┌─ SUPPLIED DATA

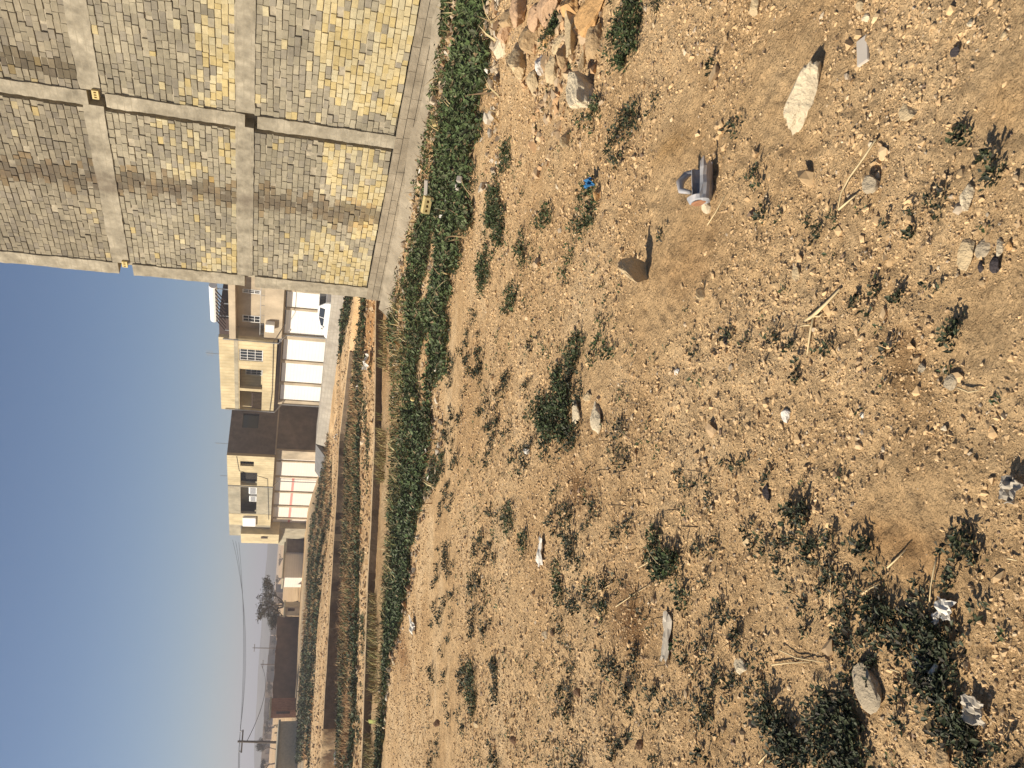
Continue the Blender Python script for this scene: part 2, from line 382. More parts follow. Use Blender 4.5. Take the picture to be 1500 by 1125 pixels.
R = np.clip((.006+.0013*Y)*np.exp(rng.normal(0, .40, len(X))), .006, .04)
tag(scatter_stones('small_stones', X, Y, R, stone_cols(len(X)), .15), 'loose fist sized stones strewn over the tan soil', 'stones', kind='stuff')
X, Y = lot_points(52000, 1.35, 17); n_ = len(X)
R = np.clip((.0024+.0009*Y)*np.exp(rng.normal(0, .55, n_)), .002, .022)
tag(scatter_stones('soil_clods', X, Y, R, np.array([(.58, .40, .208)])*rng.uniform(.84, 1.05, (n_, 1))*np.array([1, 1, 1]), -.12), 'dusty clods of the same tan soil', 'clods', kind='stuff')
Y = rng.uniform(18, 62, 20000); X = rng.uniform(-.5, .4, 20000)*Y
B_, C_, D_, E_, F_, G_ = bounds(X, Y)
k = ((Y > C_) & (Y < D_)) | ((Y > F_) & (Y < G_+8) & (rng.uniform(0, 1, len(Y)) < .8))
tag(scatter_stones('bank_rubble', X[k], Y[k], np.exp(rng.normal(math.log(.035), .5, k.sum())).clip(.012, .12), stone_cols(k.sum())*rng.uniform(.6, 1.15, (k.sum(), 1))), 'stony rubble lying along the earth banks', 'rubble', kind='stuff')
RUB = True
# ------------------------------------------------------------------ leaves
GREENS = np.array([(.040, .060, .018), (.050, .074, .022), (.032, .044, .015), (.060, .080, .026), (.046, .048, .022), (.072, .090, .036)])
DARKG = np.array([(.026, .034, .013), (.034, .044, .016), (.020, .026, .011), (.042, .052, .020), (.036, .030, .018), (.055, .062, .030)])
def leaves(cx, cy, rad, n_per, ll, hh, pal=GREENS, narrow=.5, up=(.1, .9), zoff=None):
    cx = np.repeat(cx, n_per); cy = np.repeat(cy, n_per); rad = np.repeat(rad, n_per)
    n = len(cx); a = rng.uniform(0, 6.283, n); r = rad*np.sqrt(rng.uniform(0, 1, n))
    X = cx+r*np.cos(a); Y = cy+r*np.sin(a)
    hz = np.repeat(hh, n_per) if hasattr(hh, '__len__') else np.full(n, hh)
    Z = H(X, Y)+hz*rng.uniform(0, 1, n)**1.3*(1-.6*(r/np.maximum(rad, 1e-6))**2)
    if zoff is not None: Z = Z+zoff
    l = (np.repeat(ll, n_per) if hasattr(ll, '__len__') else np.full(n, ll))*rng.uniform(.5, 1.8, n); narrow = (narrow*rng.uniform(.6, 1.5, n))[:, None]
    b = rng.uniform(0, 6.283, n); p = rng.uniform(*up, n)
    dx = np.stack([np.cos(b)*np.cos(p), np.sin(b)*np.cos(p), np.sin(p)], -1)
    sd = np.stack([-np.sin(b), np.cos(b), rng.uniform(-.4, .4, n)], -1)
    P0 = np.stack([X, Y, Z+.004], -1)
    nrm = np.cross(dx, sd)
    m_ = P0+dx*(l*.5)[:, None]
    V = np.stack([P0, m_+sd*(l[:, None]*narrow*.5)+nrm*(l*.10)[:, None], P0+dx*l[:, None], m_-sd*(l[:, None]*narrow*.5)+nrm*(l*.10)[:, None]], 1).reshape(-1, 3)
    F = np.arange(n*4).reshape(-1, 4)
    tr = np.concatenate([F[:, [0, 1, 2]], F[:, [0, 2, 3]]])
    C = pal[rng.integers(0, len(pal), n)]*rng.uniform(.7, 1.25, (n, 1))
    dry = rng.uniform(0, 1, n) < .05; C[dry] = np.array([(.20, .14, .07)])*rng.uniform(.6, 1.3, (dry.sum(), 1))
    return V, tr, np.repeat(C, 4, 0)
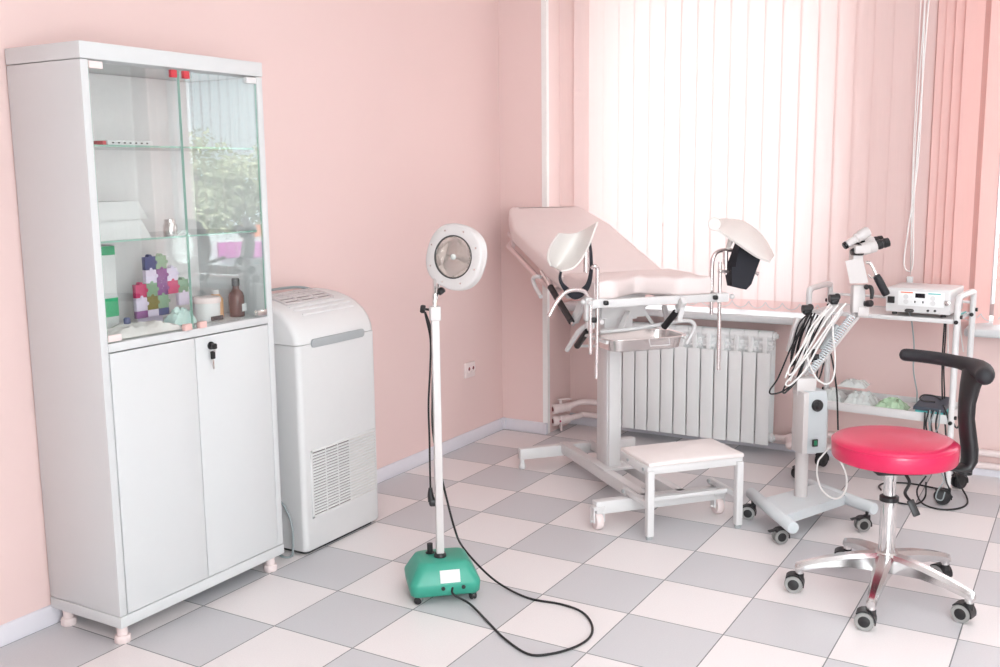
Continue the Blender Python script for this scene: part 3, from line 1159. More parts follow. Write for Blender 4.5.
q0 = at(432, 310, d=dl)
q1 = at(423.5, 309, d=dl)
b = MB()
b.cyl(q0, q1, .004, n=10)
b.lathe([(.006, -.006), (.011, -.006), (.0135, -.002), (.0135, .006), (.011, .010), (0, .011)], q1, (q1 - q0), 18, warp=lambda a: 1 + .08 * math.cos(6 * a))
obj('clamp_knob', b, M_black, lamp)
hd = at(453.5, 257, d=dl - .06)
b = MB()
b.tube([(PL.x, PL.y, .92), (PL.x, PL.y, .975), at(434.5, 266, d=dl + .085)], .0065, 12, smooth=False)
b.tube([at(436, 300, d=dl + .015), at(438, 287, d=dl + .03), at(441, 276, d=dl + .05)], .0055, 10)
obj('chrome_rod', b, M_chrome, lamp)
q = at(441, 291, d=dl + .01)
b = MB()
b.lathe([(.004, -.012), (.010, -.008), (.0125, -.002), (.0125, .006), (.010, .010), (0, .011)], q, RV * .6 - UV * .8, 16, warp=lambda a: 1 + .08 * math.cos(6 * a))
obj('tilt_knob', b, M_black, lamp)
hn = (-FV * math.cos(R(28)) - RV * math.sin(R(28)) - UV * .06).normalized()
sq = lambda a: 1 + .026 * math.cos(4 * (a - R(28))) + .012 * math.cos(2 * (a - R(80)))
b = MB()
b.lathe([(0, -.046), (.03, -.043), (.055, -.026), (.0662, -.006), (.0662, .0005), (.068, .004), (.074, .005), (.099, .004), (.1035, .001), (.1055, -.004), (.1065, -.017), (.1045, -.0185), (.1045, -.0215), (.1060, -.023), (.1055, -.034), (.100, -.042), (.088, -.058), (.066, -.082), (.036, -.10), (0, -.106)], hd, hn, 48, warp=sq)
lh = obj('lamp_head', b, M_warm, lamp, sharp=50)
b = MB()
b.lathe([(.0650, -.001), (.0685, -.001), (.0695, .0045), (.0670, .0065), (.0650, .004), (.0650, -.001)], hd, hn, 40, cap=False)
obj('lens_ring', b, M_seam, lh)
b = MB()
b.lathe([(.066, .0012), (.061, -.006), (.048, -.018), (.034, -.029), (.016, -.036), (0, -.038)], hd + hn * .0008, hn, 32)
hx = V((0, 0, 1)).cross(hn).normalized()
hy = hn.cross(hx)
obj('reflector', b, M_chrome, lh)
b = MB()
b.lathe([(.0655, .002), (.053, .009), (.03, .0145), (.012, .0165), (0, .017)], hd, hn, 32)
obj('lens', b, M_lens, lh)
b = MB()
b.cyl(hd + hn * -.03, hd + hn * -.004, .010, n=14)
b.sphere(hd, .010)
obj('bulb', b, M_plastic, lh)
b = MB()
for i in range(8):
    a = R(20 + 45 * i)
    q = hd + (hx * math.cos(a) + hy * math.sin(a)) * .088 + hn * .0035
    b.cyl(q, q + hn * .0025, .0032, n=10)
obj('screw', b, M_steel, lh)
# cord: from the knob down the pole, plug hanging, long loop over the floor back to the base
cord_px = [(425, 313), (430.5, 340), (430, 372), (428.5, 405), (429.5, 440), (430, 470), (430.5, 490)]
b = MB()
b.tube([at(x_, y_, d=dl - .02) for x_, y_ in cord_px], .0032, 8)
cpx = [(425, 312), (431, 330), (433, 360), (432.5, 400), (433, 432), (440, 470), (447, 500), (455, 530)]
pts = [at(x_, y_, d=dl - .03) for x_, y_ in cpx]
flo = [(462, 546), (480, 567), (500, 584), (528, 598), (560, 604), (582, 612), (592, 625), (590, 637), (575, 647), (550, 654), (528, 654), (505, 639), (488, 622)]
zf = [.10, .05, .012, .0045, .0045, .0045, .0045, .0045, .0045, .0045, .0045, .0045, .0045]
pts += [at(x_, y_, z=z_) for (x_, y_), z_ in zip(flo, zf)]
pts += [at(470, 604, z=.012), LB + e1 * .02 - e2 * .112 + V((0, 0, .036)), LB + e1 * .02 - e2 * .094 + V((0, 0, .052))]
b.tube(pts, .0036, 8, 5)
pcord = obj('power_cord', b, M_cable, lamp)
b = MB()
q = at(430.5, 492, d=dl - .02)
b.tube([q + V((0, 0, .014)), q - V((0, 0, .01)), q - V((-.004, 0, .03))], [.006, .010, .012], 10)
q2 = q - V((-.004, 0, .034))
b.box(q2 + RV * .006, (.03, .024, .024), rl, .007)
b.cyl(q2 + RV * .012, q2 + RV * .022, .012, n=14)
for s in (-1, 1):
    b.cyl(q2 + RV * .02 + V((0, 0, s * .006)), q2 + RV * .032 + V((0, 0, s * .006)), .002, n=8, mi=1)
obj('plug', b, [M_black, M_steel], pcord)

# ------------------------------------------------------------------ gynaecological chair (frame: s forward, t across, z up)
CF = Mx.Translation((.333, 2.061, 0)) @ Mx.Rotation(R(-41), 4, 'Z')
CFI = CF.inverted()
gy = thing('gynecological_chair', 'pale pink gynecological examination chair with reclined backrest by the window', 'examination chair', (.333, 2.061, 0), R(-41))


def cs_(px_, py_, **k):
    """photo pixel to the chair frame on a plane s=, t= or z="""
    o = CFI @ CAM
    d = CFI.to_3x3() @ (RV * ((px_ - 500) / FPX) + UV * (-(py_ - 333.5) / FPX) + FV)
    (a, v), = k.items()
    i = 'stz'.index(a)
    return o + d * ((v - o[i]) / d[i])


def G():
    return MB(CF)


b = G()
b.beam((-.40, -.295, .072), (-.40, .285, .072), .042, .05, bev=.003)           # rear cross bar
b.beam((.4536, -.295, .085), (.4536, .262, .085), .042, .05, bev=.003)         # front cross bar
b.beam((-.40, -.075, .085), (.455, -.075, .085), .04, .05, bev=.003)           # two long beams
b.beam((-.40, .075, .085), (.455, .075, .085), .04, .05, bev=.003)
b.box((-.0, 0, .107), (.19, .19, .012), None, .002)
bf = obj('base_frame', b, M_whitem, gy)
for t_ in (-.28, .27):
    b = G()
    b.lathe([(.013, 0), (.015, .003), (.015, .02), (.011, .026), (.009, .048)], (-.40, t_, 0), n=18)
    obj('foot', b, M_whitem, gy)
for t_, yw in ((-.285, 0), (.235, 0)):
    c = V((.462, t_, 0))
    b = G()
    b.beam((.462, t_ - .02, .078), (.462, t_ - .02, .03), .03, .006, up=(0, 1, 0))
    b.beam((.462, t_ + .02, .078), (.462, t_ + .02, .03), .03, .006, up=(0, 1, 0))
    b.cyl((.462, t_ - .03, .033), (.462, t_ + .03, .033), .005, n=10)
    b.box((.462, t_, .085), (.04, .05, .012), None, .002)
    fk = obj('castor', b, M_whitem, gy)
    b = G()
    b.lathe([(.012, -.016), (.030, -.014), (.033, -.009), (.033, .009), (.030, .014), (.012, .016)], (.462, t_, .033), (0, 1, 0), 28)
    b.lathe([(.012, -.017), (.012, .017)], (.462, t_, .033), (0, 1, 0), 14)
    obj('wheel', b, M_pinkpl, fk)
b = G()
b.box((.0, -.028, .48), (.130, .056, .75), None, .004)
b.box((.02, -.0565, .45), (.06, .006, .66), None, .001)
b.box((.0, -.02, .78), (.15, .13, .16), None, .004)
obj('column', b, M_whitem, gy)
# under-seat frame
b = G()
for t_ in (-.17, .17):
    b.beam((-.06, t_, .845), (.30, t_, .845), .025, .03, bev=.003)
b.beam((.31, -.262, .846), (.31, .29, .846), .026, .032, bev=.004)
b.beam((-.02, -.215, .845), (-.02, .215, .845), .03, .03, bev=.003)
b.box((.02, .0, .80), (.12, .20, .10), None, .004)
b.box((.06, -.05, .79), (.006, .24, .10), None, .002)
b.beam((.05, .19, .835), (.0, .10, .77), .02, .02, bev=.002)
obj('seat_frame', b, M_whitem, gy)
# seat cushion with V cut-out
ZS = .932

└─

*REQUIREMENT*
Copy each line of the entries that includes the word "this".

*EXPECTED ANSWER*
Continue the Blender Python script for this scene: part 2, from line 382. More parts follow. Use Blender 4.5. Take the picture to be 1500 by 1125 pixels.
Continue the Blender Python script for this scene: part 3, from line 1159. More parts follow. Write for Blender 4.5.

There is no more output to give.